South America Travel


Paraguay


Paraguay, the poorest and least well-known country in South America, will surely succeed in taking you off the beaten track. The country sits modestly between Brazil and Argentina and is split down the middle by the Paraguay River. On the east lies the green and hydrated agricultural region. Indigenous people can be seen working the fields of the rolling hills, which are covered by grasslands and subtropical forest. On the north and west side of the river lies the Gran Chaco, which is a harsh, uninhabited wilderness of dense scrub patches and swamp. Paraguay makes an interesting destination, since it is the rural heartland of South America, with the old way of life fully preserved.

The Parque Nacional Ybicuy will give you a glimpse of landscape typical of the east side of the river. It is a great place for hiking and you could spend days exploring the expanse of rolling hills, which are covered in rain forests and streaked with tumbling streams and many waterfalls.

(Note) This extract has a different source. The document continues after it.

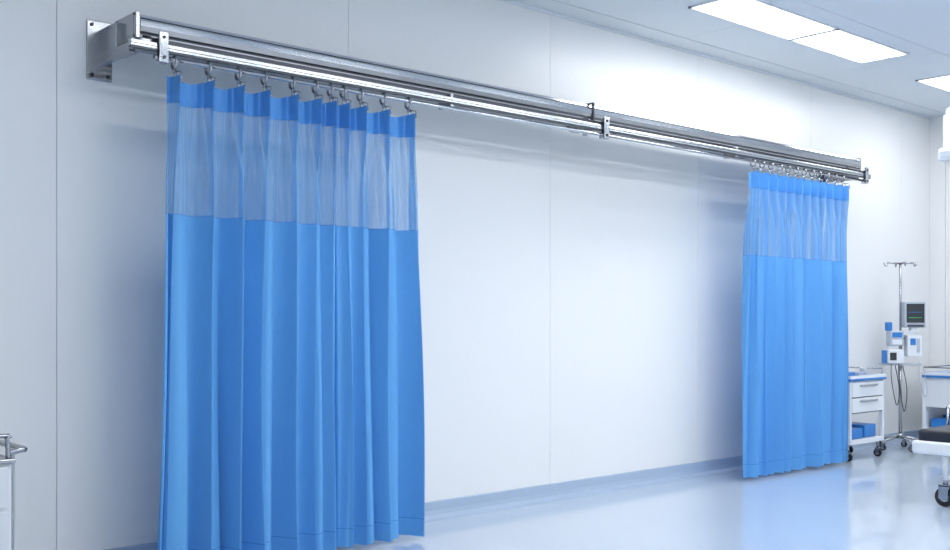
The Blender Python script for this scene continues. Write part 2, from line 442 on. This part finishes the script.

It can be reached by Asuncion, Paraguay's capital city.

Asuncion is as dynamic and modern as any South American city, but maintains an idyllic old world elegance. The streets are lined with luxury boutiques and colonial mansions, giving it a touch of royal air, a probable remnant of European influence. Just outside the city you'll find beautiful countryside and warm, quaint farming villages, which can be reached by the route known as the Circuito de Oro.

You also won't want to miss seeing a slice of life of South America's heartland. Some ranches, (estancias), allow for tourists to stay on as guests, which provide a unique experience and a first hand look at the traditional way of life of the rural Paraguayans. The beautiful countryside will be a relaxing and energizing respite from the bustle of the city.

A boat ride through the Rio Paraguay is also a must see. A passenger boat will take you through the capital city Asuncion and Concepcion as well as remote farming villages. A boat trip makes for another relaxing way to see the countryside.

For those travelers interested in history, the Jesuit mission towns of Trinidad and Jesus, are another spot unique to Paraguay. There you'll find well-preserved monuments and churches that are the remains of the utopian Jesuit settlements that were built in the eighteenth century.